Nature in Lit was still more than a bit of a lead balloon; I know it's the material, which is difficult, but they're also not really trying, many of them. I modeled working through a difficult passage, asking questions about how one thing might relate to another--and told them that that kind of work can go into their logs and is extremely valuable, even if they don't feel as if they get to something solid. Two young men were conspicuously absent--one of them was Bambi in Headlights the first two classes anyway, so I suspect they may just be gone. One young woman looks like she's going to be a delight. I'm having to do a certain amount of squelching the students from Mystery & Detective--and the best of the bunch, the Serious Student, is going to be away all next week. She's getting the trip of a lifetime from her father, and I'm thrilled to bits for her, but I will feel her absence. One young man is tending to monopolize the conversation just with what he knows about science and the world; I want to encourage him to be engaged, but I also am going to have to sit him down and talk to him about focusing more on the texts. He's severely dyslexic--he's told me--so I understand why he shies away from it, but he is making good sense out of it so far; he just is more interested in showing what he knows than in learning what's new. But he's somewhat balanced by the Serious Student--and another young woman who seems extremely bright, and who is starting to engage: I think she felt a bit shy at first, but she's opening up. Nice.

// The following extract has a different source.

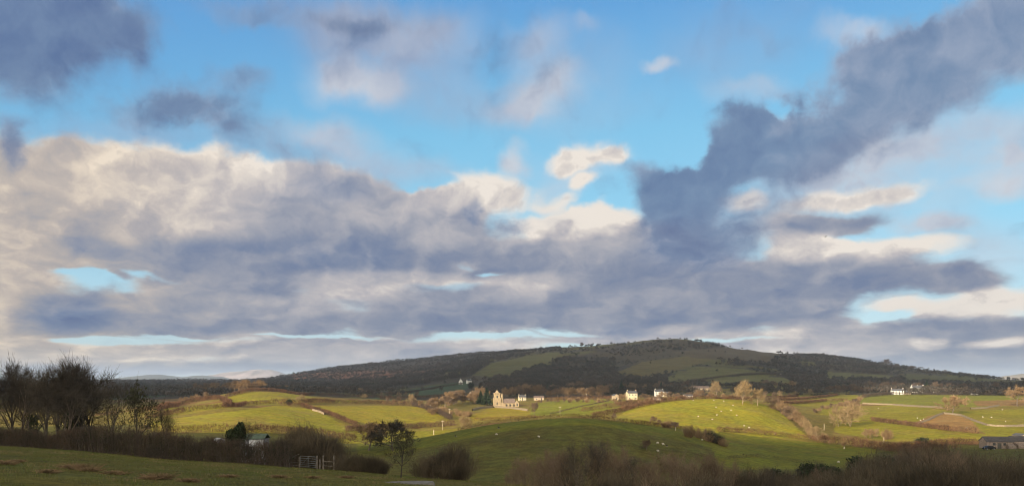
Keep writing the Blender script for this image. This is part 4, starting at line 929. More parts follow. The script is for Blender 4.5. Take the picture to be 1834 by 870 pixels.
def pick(n):
    px = rng.uniform(180, 1990, n); Y = np.exp(rng.uniform(np.log(880), np.log(3700), n)); x = (px - CX)/F*Y; z = H(x, Y); s = HZ - F*z/Y
    dn = np.full(n, .24) * (fbm(x/120, Y/120, 90) > .02)
    for poly, k in WD: dn = np.maximum(dn, np.where(inpoly(px, s + 1, poly), k, 0))
    for poly in NG: dn = np.where(inpoly(px, s, poly), .005, dn)
    dn = dn * np.clip(.75 + 2.2*fbm(x/70, Y/70, 95), .05, 1)
    k = rng.uniform(0, 1, n) < dn; return px[k], x[k], Y[k], z[k]
def wood(n, label, hs, m, q, seed, lo, hi):
    px, x, Y, z = pick(n); k = (px >= lo) & (px < hi); x, Y, z = x[k], Y[k], z[k]; m_ = len(x)
    h = rng.uniform(*hs, m_) * (1 + .4*fbm(x/60, Y/60, seed)); r = h * rng.uniform(.36, .55, m_)
    v = rng.normal(size=(m_, q, 3)); v /= np.linalg.norm(v, axis=2, keepdims=True); v[..., 2] = np.abs(v[..., 2])*1.1 - .35; rad = rng.uniform(.45, 1, (m_, q, 1))
    c = v * rad * np.stack([r, r, h*.55], -1)[:, None] + np.stack([x, Y, z + h*.5], -1)[:, None]
    V, Fq = leaves(c.reshape(-1, 3), 1.0, rng)
    s = np.repeat(r, q); C_ = np.repeat(c.reshape(-1, 3), 4, axis=0); V = C_ + (V - C_) * np.repeat(s, 4)[:, None] * .32
    T = tubes(np.c_[x, Y, z], np.c_[x, Y, z + h*.6], .3, .12, 3)
    V, Fq = join([(V, Fq), T]); o = mesh_obj('woodland', V, Fq, m); tag(o, label, 'wood', kind='stuff')
WOOD = mat('wood_crowns', (.078,.060,.046), rgb2=(.040,.037,.027), scale=.012)
wood(70000, 'bare winter wood spread over the long ridge', (5.5, 10), WOOD, 34, 7, 180, 1990)
SCR = mat('dark_scrub', (.034,.032,.022), scale=.02, var=.35)
px, x, Y, z = pick(14000); px2 = rng.uniform(880, 1800, 13000); Y2 = np.exp(rng.uniform(np.log(900), np.log(2500), 13000)); x2 = (px2 - CX)/F*Y2
k = fbm(x2/50, Y2/50, 99) > .03
for poly in NG: k &= ~inpoly(px2, HZ - F*H(x2, Y2)/Y2, poly)
x, Y = x2[k], Y2[k]; z = H(x, Y); m_ = len(x); r = rng.uniform(1, 2.6, m_)
c = rng.normal(size=(m_, 14, 3)); c /= np.linalg.norm(c, axis=2, keepdims=True); c[..., 2] = np.abs(c[..., 2])*.8
c = c * r[:, None, None] * .8 + np.stack([x, Y, z], -1)[:, None]; V, Fq = leaves(c.reshape(-1, 3), 1.0, rng); C_ = np.repeat(c.reshape(-1, 3), 4, axis=0)
V = C_ + (V - C_) * np.repeat(np.repeat(r, 14), 4)[:, None]*.5
tag(mesh_obj('undergrowth', V, Fq, SCR), 'gorse and juniper scrub dotted over the open ridge', 'scrub', kind='stuff')

# ------------------------------------------------------------------ grass of the near field
GR = mat('grass_blades', (.085,.105,.024), rgb2=(.12,.105,.040), scale=.5)
DRY = mat('dry_grass', (.20,.145,.07), scale=1.0, var=.3)
def blades(n, xr, yr, hs, w_, m, label, keep=None, tilt=.45):
    Y = np.sqrt(rng.uniform(yr[0]**2, yr[1]**2, n)); x = (rng.uniform(*xr, n) - CX)/F*Y
    if keep is not None: k = keep(x, Y); x, Y = x[k], Y[k]
    n = len(x); z = H(x, Y) - .02; h = rng.uniform(*hs, n); d = rng.normal(size=(n, 2))*tilt
    A = np.c_[x, Y, z]; B = np.c_[x + d[:, 0]*h, Y + d[:, 1]*h, z + h]; V, Fq = ribbons(A, B, w_, w_*.25, rng)
    tag(mesh_obj('grass', V, Fq, m), label, 'grass', kind='stuff')
blades(150000, (-60, 1010), (20, 92), (.05, .15), .012, GR, 'short green pasture grass of the near field', lambda x, Y: fbm(x/1.6, Y/1.6, 33, 3) > -.10)
blades(46000, (-60, 1000), (20, 90), (.08, .24), .009, DRY, 'dry straw coloured grass tufts in the near field', lambda x, Y: (fbm(x/3.2, Y/3.2, 44, 3) > .13) | ((fbm(x/1.0, Y/1.0, 47, 2) > .20)))

# ------------------------------------------------------------------ buildings
WHITE = mat('whitewash', (.74,.72,.66), scale=.8, var=.07, spec=.1)
CREAM = mat('cream_render', (.52,.44,.29), scale=.8, var=.08)
RUBBLE = mat('stone_rubble', (.36,.29,.20), scale=2.0, var=.32, bump=.5, bscale=5)
CHURCH = mat('church_stone', (.32,.25,.155), scale=1.6, var=.25, bump=.4, bscale=4)
SLATE = mat('slate', (.085,.085,.090), scale=1.5, var=.22, rough=.7)
LEADR = mat('warm_slate', (.16,.12,.10), scale=1.2, var=.2, rough=.8)
GLASS = mat('window_glass', (.03,.035,.04), rough=.15, spec=.5, scale=1)
POT = mat('chimney_pot', (.30,.14,.08), scale=3); DOORM = mat('dark_door', (.05,.05,.045), scale=2); TRIM = mat('painted_trim', (.70,.69,.64), scale=2, var=.05)
def house(px, py, wpx, hpx, y0, y1, label, wm=WHITE, rm=SLATE, rz=0.0, roof=.42, dep=6.5, chim=(-1, 1), wins=(3, 2), porch=False, gable=False, name='house', group=None, cat='house', door=True):
    """a pitched-roof building: foot at photo pixel px, py; width and overall height as they show there"""
    x, y, z = ground(px, py, y0, y1); W = wpx*y/F; Ht = hpx*y/F; r = empty(name, (x, y, z - .3), rz); tag(r, label, cat, group)
    hw, hd = W/2, dep/2; e = Ht*(1 - roof) + .3; t_ = Ht + .3
    m_ = MB()
    if gable:      # ridge runs away from the viewer
        m_.prism([(-hw, 0), (hw, 0), (hw, e), (0, t_), (-hw, e)], -hd, hd); m_.build('wall', wm, r)
        rf = MB(); o_ = .25
        for s in (-1, 1): rf.prism([(0, t_ + .18), (s*(hw + o_), e + .18 - o_*(t_-e)/hw), (s*(hw + o_), e - .02 - o_*(t_-e)/hw), (0, t_ + .03)][::s], -hd - .2, hd + .2)
        ro = rf.build('roof', rm, r)
    else:
        V = [(-hw,-hd,0),(hw,-hd,0),(hw,hd,0),(-hw,hd,0),(-hw,-hd,e),(hw,-hd,e),(hw,hd,e),(-hw,hd,e),(-hw,0,t_),(hw,0,t_)]
        m_.add(V, [(0,3,2,1),(0,1,5,4),(2,3,7,6),(1,2,6,9,5),(3,0,4,8,7),(4,5,9,8),(6,7,8,9)]); m_.build('wall', wm, r)
        rf = MB(); o_ = .25; k = (t_ - e)/hd
        for s in (-1, 1):
            a = [(-hw-.2, s*(hd+o_), e - o_*k + .03), (hw+.2, s*(hd+o_), e - o_*k + .03), (hw+.2, 0, t_ + .03), (-hw-.2, 0, t_ + .03)]
            rf.add(a + [(p[0], p[1], p[2] + .16) for p in a], [(0,1,2,3),(7,6,5,4),(0,4,5,1),(1,5,6,2),(2,6,7,3),(3,7,4,0)])
        ro = rf.build('roof', rm, r)
    for s in chim:
        c = MB(); cx = s*(hw - .45) if not gable else 0; cy = 0 if not gable else s*(hd - .45)
        c.box(cx - .38, cx + .38, cy - .3, cy + .3, t_ - .5, t_ + .85); c.build('chimney', wm, ro)
        p_ = MB(); p_.bar((cx - .15, cy, t_ + .85), (cx - .15, cy, t_ + 1.15), .11, .09); p_.bar((cx + .17, cy, t_ + .85), (cx + .17, cy, t_ + 1.15), .11, .09); p_.build('chimney_pot', POT, ro)
    nx, ny = wins
    for j in range(ny):
        for i in range(nx):
            wx = -hw + W*(i + .5)/nx; wz = e*((j + .55)/ny) ; ww = min(.5, W/nx*.26)
            if door and j == 0 and i == nx//2:
                MB().box(wx - .45, wx + .45, -hd - .06, -hd + .05, .25, 2.3).build('door', DOORM, r); continue
            f = MB(); f.box(wx - ww - .08, wx + ww + .08, -hd - .04, -hd + .06, wz - .62, wz + .62); fo = f.build('window', TRIM, r)
            MB().box(wx - ww, wx + ww, -hd - .06, -hd - .02, wz - .53, wz + .53).build('pane', GLASS, fo)
    if porch:
        q = MB(); q.prism([(-.9, 0), (.9, 0), (.9, 2.2), (0, 3.0), (-.9, 2.2)], -hd - 1.4, -hd + .02); q.build('porch', wm, r)
    return r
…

A lovely moment after class: one very sweet, shy student from one of last semester's 102 classes was waiting outside Nature in Lit today--and she wants to join the class. The official drop-add period is over, but there's a new procedure whereby if I grant her permission--and if Bruce also does--she can still add the class. I'd love to have her join us, and she said, "I knew I wanted to take this class; I don't know why I didn't sign up for it in the first place." I hope it works out: I'd love it for her sake and for the sake of the class.

The 102 was pretty good--even though there were yet another few students who'd never been there before. I haven't run the "name game" in either class yet, as I haven't felt any individual class meeting contained enough of a solid core to make it worth while. Next week I'll do it anyway: I hate not knowing their names at this point.

Shifting gears to the P&B sprockets: I spoke with the colleague I'm mentoring for his tenure application--the one whose neck I've wanted to wring for weeks now. I thought I might have to come in tomorrow briefly to look at his folder one last time, but I managed to do that after class--thank God. I'm not sure what I may have missed, but there's only so much I can do. If he doesn't get tenure because of a technicality, it would be horrible: he's brilliant in so many ways, but even in this "last" pass through, I found things that weren't properly organized or didn't quite match up. Christ almighty, what does it take? It's factory work: put the widgets in the right slots.

And there's assessment stuff building, and I have a cover letter to write, and and and, as always. But I'm tired and I'm hungry and I don't want to stay here until I'm too hungry and cranky. So, off I go.